1-35
The CT compares two signals, the electrical signal applied to its stator and the mechanical signal
applied to its rotor. Its output is a difference signal that controls a power amplifying device and thus the
movement of heavy equipment.
The unit construction and physical characteristics of a control transformer are similar to those of a
control transmitter or torque receiver, except that there is no damper and the rotor is a drum or wound
rotor rather than a salient-pole rotor.
An interesting point about the rotor is that it is never connected to an ac supply and, therefore,
induces no voltages in the stator coils. As a result, the CT stator currents are determined solely by the
voltages applied to the high-impedance stator windings. The rotor itself is wound so that its position has
very little effect on the stator currents. Also, there is never any appreciable current flowing in the rotor
because its output voltage is always applied to a high-impedance load. As a result, the CT rotor does not
try to follow the magnetic field of its stator and must be turned by some external force.
The stator windings of the CT are considered to be the primary windings, and the rotor windings the
secondary windings. The output, which is taken off the R1 and R2 rotor leads, is the voltage induced in
the rotor windings. The phase and amplitude of the output voltage depend on the angular position of the
rotor with respect to the magnetic field of the stator.
Q-40. What type of synchro is used in systems requiring large amounts of power and a high degree of
accuracy?
Q-41. What are the three types of control synchros?
Q-42. How do the CX and CDX differ from the TX and TDX?
Q-43. What three things prevent a CT rotor from turning when voltages are applied to its stator
windings?
CONTROL SYNCHRO SYSTEM OPERATION
A control synchro system consisting of a control transmitter and a control transformer is illustrated in
figure 1-25. The stator windings of the CX are connected to the stator windings of the CT and both
synchros are shown on 0º. Notice, that at 0º, the CT rotor is perpendicular to its S2 winding.
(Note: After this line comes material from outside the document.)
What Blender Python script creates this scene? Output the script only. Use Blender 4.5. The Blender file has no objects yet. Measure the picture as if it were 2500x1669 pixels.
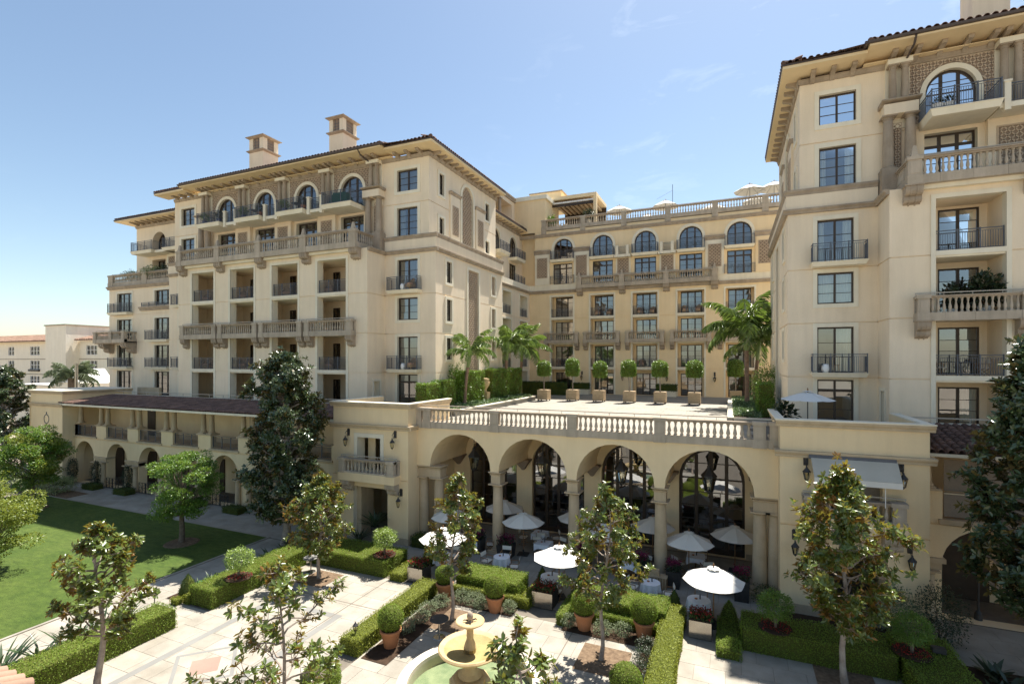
import bpy, math, random
import numpy as np
from mathutils import Vector, Matrix
R = math.radians
SC = bpy.context.scene
COL = SC.collection
random.seed(7)
rng = np.random.default_rng(11)
# ------------------------------------------------------------------ camera, sky, sun, exposure
cam = bpy.data.cameras.new('camera'); camo = bpy.data.objects.new('camera', cam); COL.objects.link(camo)
camo.location = (0, 0, 11.5); camo.rotation_euler = (R(90), 0, R(23.2))
cam.sensor_width = 36; cam.lens = 36*1236/2500; cam.shift_y = (880.6-834.5)/2500
cam.clip_start = 0.1; cam.clip_end = 4000
SC.camera = camo
SUN = Vector((0.10, 0.46, 1.0)).normalized()
EL = math.asin(SUN.z); AZ = math.atan2(SUN.x, SUN.y)
W_ = bpy.data.worlds.new('World'); SC.world = W_; W_.use_nodes = True
nt = W_.node_tree; nt.nodes.clear()
sky = nt.nodes.new('ShaderNodeTexSky'); sky.sky_type = 'NISHITA'; sky.sun_disc = False
sky.sun_elevation = EL; sky.sun_rotation = AZ; sky.altitude = 50; sky.air_density = 1.0; sky.dust_density = .7; sky.ozone_density = .6
bg = nt.nodes.new('ShaderNodeBackground'); wo = nt.nodes.new('ShaderNodeOutputWorld')
# thin wispy clouds, anywhere in the sky
tc = nt.nodes.new('ShaderNodeTexCoord'); mp = nt.nodes.new('ShaderNodeMapping'); mp.inputs['Scale'].default_value = (1.6, 1.6, 5.0)
n1 = nt.nodes.new('ShaderNodeTexNoise'); n1.inputs['Scale'].default_value = 5.5; n1.inputs['Detail'].default_value = 9; n1.inputs['Roughness'].default_value = .62; n1.inputs['Distortion'].default_value = .5
n2 = nt.nodes.new('ShaderNodeTexNoise'); n2.inputs['Scale'].default_value = 1.3; n2.inputs['Detail'].default_value = 2
r1 = nt.nodes.new('ShaderNodeValToRGB'); r1.color_ramp.elements[0].position = .56; r1.color_ramp.elements[1].position = .80
r2 = nt.nodes.new('ShaderNodeValToRGB'); r2.color_ramp.elements[0].position = .50; r2.color_ramp.elements[1].position = .70
mul = nt.nodes.new('ShaderNodeMath'); mul.operation = 'MULTIPLY'
mul2 = nt.nodes.new('ShaderNodeMath'); mul2.operation = 'MULTIPLY'; mul2.inputs[1].default_value = .16
mx_ = nt.nodes.new('ShaderNodeMixRGB'); mx_.inputs['Color2'].default_value = (10.5, 10.8, 11.2, 1)
L = nt.links.new
L(tc.outputs['Generated'], mp.inputs['Vector']); L(mp.outputs['Vector'], n1.inputs['Vector']); L(tc.outputs['Generated'], n2.inputs['Vector'])
L(n1.outputs['Fac'], r1.inputs['Fac']); L(n2.outputs['Fac'], r2.inputs['Fac']); L(r1.outputs['Color'], mul.inputs[0]); L(r2.outputs['Color'], mul.inputs[1])
L(mul.outputs[0], mul2.inputs[0]); L(mul2.outputs[0], mx_.inputs['Fac']); L(sky.outputs['Color'], mx_.inputs['Color1'])
hz = nt.nodes.new('ShaderNodeMixRGB'); hz.blend_type = 'MULTIPLY'; hz.inputs['Fac'].default_value = 1; hz.inputs['Color2'].default_value = (1.0, 1.0, .94, 1); L(mx_.outputs['Color'], hz.inputs['Color1']); L(hz.outputs['Color'], bg.inputs['Color']); L(bg.outputs['Background'], wo.inputs['Surface'])
bg.inputs['Strength'].default_value = 0.054
sl = bpy.data.lights.new('sun', 'SUN'); sl.energy = 3.25; sl.angle = R(.53); sl.color = (1, .945, .86)
so = bpy.data.objects.new('sun', sl); COL.objects.link(so); so.rotation_euler = (-SUN).to_track_quat('-Z', 'Y').to_euler(); so.location = (0, 0, 60)
SC.view_settings.view_transform = 'Standard'; SC.view_settings.look = 'None'; SC.view_settings.gamma = 1; SC.view_settings.exposure = 1.80
SC.view_settings.use_curve_mapping = False
SC.render.engine = 'CYCLES'; SC.cycles.max_bounces = 10; SC.cycles.diffuse_bounces = 6; SC.cycles.glossy_bounces = 3; SC.cycles.transparent_max_bounces = 10; SC.cycles.transmission_bounces = 4; SC.cycles.caustics_reflective = False; SC.cycles.caustics_refractive = False

# ------------------------------------------------------------------ materials
MT = {}
def newmat(name):
    m = bpy.data.materials.new(name); m.use_nodes = True; MT[name] = m
    n = m.node_tree; b = n.nodes['Principled BSDF']; return m, n, b
def noise(n, scale, detail=3, rough=.55, vec=None, stretch=None):
    t = n.nodes.new('ShaderNodeTexNoise'); t.inputs['Scale'].default_value = scale; t.inputs['Detail'].default_value = detail; t.inputs['Roughness'].default_value = rough
    g = n.nodes.new('ShaderNodeNewGeometry'); src = g.outputs['Position']
    if stretch:
        mp = n.nodes.new('ShaderNodeMapping'); mp.inputs['Scale'].default_value = stretch; n.links.new(src, mp.inputs['Vector']); src = mp.outputs['Vector']
    n.links.new(src, t.inputs['Vector']); return t
def ramp(n, src, p0, p1, c0, c1):
    r = n.nodes.new('ShaderNodeValToRGB'); e = r.color_ramp.elements; e[0].position = p0; e[1].position = p1
    e[0].color = (*c0, 1); e[1].color = (*c1, 1); n.links.new(src, r.inputs['Fac']); return r
def mixc(n, fac, a, b, mode='MIX'):
    x = n.nodes.new('ShaderNodeMixRGB'); x.blend_type = mode
    for k, v in (('Fac', fac), ('Color1', a), ('Color2', b)):
        if hasattr(v, 'is_output'): n.links.new(v, x.inputs[k])
        elif k == 'Fac': x.inputs[k].default_value = v
        else: x.inputs[k].default_value = (*v, 1)
    return x.outputs['Color']
def M(name, c, c2=None, ns=1.5, rough=.85, spec=.3, metal=0, bump=None, island=0, streak=0, fine=0, ct=(.35, .7)):
    m, n, b = newmat(name)
    c2 = c2 or tuple(x*.86 for x in c)
    col = ramp(n, noise(n, ns, 5, .6).outputs['Fac'], ct[0], ct[1], c2, c).outputs['Color']
    if streak:
        s = noise(n, 1.0, 4, .6, stretch=(2.2, 2.2, .22)); col = mixc(n, 1, col, ramp(n, s.outputs['Fac'], .3, .62, (1-streak,)*3, (1, 1, 1)).outputs['Color'], 'MULTIPLY')
    if fine:
        s = noise(n, 28, 4, .7); col = mixc(n, 1, col, ramp(n, s.outputs['Fac'], .3, .7, (1-fine,)*3, (1+fine*.3,)*3).outputs['Color'], 'MULTIPLY')
    if island:
        g = n.nodes.new('ShaderNodeNewGeometry')
        col = mixc(n, 1, col, ramp(n, g.outputs['Random Per Island'], 0, 1, (1-island,)*3, (1+island*.5,)*3).outputs['Color'], 'MULTIPLY')
        oi = n.nodes.new('ShaderNodeObjectInfo')
        col = mixc(n, 1, col, ramp(n, oi.outputs['Random'], 0, 1, (1-island,)*3, (1+island*.5,)*3).outputs['Color'], 'MULTIPLY')
    n.links.new(col, b.inputs['Base Color'])
    b.inputs['Roughness'].default_value = rough; b.inputs['Specular IOR Level'].default_value = spec; b.inputs['Metallic'].default_value = metal
    if bump:
        t = noise(n, bump[0], 5, .65); bp = n.nodes.new('ShaderNodeBump'); bp.inputs['Strength'].default_value = bump[1]; bp.inputs['Distance'].default_value = bump[2] if len(bump) > 2 else .02
        n.links.new(t.outputs['Fac'], bp.inputs['Height']); n.links.new(bp.outputs['Normal'], b.inputs['Normal'])
    return m
M('stucco', (.88, .75, .57), (.82, .69, .51), .45, .92, .15, bump=(22, .35, .015), streak=.075, fine=.06)
M('stucco_bounce_tint', (.89, .715, .46), (.83, .65, .40), .45, .92, .15, bump=(22, .35, .015), streak=.06, fine=.05)  # wall stucco again, with the yellow of warm bounced light put into its colour
M('stucco_far', (.88, .80, .66), (.83, .75, .61), .4, .92, .15, streak=.08)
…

This is
contrary to what we have learned so far about synchros, but it is just another peculiarity of the CT. When
the rotor of the CX is on 0º, the rotor's magnetic field points straight up as shown (the black arrow). The
voltages induced in the CX stator windings, as a result of this field, are impressed on the CT stator
windings through the three leads connecting the S1, S2, and S3 terminals. Exciting currents proportional
to these voltages flow in the CT stator windings and establish a magnetic field in the CT in the same
direction (white arrow) as the magnetic field (black arrow) in the CX. Observe that the rotor of the CT is
perpendicular to the stator magnetic field and, therefore, the induced voltage in the rotor is zero, as
indicated by the straight line on the oscilloscope presentation.